EHCP (Education Health Care Plan)
Education health care plans become legally enforceable from September 2014. Education health care plans will be the new version of what is currently known as a statement. From 1st September 2014 no further statements will be processed, instead they will be processed as education health care plans. Parents may request assessment for an education health care plan. Over three years (until September 2017) all statements will be transferred over to education health care plans. This will be a gradual process and statements will remain legal in the meantime. The criteria for education health care plans will be the same as those for statements – specifically this is where the special educational provision necessary to meet the child or young person’s needs cannot be reasonably provided within the resources normally avail-able to mainstream schools and early years settings. Education health care plans are developed to include more aspirations of the children/young people and focus on person centred planning. Any specified and quantified Special Educational Provision in the education health care plan will have to be delivered by the local authority and can continue up until the age of 25 if a young person stays in education or training.
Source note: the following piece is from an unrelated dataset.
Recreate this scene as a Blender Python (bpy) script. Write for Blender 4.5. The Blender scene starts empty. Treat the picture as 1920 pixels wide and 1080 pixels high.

The period for pulling together all the evidence in the application for an education health care plan is twenty weeks, at which point a decision should be given.

Expressive language
This is a term used to describe the language a child uses to express herself and her wants and needs. This can encompass the spoken sounds or words she uses as well as the signs or gestures she may use to communicate with those around her. As the child becomes a more skilled communicator and her use of expressive language increases, more areas are discussed under this heading. It is broken down into the amount of information the child tells us with what she says, the vocabulary she includes, and the grammar she has learned to use. Breaking down a child’s communication into these groups can help the people working with her focus on areas that need improvement.